Do this - How many lines in the records below contain the word "script"? Answer with the number alone.

Records to use -

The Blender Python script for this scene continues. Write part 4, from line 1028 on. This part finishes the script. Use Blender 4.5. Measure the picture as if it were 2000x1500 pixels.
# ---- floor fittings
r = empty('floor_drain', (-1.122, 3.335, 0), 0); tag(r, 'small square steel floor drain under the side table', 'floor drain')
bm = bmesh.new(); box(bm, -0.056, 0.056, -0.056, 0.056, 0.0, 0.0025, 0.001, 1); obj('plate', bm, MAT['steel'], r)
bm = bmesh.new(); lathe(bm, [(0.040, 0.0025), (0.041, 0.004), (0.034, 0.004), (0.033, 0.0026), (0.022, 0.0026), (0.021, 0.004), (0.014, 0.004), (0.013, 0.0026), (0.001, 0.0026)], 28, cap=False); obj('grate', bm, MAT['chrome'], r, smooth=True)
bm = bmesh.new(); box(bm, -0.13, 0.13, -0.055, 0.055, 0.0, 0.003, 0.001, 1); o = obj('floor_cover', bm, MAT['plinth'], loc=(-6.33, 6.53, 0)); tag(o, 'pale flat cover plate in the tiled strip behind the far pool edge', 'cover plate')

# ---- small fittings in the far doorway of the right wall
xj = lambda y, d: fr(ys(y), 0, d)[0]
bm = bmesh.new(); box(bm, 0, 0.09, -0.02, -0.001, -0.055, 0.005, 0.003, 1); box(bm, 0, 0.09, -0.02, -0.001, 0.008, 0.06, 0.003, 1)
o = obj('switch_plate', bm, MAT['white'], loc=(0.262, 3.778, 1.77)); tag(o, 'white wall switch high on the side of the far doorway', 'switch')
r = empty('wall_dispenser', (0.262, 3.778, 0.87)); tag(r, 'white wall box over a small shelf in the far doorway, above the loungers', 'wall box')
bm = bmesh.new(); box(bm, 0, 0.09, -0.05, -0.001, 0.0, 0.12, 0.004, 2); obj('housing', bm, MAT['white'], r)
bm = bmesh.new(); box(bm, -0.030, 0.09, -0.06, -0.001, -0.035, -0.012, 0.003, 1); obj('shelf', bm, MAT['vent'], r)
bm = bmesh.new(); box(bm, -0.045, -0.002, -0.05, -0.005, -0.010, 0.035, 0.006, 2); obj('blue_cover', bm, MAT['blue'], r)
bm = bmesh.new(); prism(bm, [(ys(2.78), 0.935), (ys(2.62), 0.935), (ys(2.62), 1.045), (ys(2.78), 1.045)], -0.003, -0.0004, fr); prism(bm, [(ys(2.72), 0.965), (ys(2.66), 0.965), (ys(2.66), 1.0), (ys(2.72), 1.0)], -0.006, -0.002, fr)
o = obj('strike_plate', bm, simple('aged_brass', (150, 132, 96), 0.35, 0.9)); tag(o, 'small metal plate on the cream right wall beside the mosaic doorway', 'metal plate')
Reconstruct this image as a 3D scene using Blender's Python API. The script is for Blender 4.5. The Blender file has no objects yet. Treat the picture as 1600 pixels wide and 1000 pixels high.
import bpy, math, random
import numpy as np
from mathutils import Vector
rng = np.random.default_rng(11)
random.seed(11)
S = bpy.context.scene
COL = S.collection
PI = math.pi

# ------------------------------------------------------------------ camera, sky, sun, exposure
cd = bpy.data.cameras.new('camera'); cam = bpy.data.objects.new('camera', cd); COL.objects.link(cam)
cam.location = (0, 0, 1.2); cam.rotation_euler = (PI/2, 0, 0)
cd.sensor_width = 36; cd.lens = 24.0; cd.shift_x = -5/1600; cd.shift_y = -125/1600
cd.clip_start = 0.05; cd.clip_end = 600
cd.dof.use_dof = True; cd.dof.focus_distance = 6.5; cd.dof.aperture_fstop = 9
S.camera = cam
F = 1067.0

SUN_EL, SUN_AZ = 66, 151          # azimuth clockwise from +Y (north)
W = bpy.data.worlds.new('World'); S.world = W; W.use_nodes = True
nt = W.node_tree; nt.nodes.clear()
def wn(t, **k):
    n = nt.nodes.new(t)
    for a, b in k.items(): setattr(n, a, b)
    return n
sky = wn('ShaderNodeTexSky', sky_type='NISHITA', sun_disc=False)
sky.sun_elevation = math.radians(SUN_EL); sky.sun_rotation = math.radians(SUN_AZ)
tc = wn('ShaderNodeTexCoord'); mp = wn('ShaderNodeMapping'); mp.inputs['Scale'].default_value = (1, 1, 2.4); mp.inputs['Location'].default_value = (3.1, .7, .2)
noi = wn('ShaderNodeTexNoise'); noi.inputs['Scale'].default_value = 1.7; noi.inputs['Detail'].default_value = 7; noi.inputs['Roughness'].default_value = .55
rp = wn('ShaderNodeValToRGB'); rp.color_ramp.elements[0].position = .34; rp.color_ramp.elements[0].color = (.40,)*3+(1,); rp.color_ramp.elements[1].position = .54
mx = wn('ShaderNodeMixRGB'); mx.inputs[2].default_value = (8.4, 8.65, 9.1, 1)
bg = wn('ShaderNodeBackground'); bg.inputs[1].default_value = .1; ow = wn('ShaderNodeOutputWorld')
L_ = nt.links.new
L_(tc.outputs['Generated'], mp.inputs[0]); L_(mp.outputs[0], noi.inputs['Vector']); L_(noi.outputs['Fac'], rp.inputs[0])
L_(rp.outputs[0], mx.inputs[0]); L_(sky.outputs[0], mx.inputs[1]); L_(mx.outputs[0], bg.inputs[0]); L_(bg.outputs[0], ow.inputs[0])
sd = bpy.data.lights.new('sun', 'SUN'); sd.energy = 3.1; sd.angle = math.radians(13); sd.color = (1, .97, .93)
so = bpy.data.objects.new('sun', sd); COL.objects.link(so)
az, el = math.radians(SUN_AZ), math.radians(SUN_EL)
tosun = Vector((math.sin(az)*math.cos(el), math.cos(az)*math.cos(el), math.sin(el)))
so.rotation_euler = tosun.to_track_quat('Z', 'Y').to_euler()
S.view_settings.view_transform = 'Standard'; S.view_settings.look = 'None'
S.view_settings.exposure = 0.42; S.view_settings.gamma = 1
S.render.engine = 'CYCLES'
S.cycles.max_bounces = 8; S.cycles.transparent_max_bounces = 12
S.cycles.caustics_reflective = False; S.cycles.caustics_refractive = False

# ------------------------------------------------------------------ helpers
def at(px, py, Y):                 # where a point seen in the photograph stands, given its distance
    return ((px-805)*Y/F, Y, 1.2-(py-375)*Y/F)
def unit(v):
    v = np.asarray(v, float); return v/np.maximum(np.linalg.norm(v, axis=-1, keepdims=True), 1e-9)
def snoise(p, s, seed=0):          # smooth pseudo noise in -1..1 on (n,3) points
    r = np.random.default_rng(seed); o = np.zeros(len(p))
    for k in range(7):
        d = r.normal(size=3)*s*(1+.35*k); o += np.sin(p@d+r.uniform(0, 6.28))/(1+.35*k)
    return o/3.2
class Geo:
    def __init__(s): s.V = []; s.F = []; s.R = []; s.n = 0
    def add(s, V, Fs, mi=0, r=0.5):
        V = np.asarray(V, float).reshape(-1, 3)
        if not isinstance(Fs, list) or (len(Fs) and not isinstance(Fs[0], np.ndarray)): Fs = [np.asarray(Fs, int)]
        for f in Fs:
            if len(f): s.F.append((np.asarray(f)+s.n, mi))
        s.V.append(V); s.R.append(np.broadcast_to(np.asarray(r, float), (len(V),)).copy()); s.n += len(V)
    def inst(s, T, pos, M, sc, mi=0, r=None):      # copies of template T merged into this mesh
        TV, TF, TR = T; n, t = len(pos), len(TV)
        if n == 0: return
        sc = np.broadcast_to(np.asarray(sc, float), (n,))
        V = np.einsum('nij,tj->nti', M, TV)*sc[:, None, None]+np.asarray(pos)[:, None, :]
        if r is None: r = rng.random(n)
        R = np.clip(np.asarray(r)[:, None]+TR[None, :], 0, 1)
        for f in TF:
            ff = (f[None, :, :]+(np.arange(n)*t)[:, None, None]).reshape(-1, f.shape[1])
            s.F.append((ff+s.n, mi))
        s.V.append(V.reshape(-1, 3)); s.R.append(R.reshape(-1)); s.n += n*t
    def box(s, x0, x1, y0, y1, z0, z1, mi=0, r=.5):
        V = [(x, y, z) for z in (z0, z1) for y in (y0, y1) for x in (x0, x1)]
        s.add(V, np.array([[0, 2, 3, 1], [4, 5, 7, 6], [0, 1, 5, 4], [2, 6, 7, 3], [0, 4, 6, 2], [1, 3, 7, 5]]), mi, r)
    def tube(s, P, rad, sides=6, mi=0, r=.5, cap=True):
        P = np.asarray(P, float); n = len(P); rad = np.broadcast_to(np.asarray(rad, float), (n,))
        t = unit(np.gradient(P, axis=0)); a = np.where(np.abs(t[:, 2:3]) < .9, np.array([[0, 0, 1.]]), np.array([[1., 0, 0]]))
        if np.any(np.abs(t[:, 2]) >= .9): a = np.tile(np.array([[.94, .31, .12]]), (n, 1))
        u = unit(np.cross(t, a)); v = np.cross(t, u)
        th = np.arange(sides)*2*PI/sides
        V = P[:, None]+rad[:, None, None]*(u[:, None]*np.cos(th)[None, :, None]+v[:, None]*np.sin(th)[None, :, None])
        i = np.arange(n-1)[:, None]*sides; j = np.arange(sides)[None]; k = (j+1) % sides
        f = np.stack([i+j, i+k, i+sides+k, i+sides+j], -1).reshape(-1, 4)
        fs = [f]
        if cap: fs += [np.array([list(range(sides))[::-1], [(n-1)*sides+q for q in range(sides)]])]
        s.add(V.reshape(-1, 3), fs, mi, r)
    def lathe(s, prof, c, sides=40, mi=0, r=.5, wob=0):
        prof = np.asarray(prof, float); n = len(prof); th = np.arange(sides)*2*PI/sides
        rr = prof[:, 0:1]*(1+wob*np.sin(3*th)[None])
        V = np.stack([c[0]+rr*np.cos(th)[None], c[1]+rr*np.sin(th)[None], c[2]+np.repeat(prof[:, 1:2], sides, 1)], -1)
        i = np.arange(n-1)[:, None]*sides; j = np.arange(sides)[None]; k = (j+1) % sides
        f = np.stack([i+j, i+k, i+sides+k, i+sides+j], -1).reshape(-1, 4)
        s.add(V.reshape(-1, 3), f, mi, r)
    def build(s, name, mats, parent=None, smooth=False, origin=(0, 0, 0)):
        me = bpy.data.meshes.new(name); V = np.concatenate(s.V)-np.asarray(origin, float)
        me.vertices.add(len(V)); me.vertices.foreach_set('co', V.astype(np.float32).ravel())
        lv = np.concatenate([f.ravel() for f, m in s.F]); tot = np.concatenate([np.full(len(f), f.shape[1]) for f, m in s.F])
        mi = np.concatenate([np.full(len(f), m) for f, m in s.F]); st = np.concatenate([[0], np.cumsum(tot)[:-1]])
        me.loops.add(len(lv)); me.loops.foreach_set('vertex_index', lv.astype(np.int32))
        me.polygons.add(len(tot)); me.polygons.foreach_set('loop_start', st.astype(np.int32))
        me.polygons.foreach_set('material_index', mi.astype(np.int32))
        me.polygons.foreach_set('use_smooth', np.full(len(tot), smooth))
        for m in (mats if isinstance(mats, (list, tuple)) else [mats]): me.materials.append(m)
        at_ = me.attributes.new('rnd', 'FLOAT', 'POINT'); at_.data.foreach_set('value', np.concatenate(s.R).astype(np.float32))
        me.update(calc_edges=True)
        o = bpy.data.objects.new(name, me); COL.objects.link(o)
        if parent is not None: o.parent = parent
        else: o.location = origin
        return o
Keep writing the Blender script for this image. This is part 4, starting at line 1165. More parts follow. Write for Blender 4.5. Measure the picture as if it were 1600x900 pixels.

Response to this exercise - 3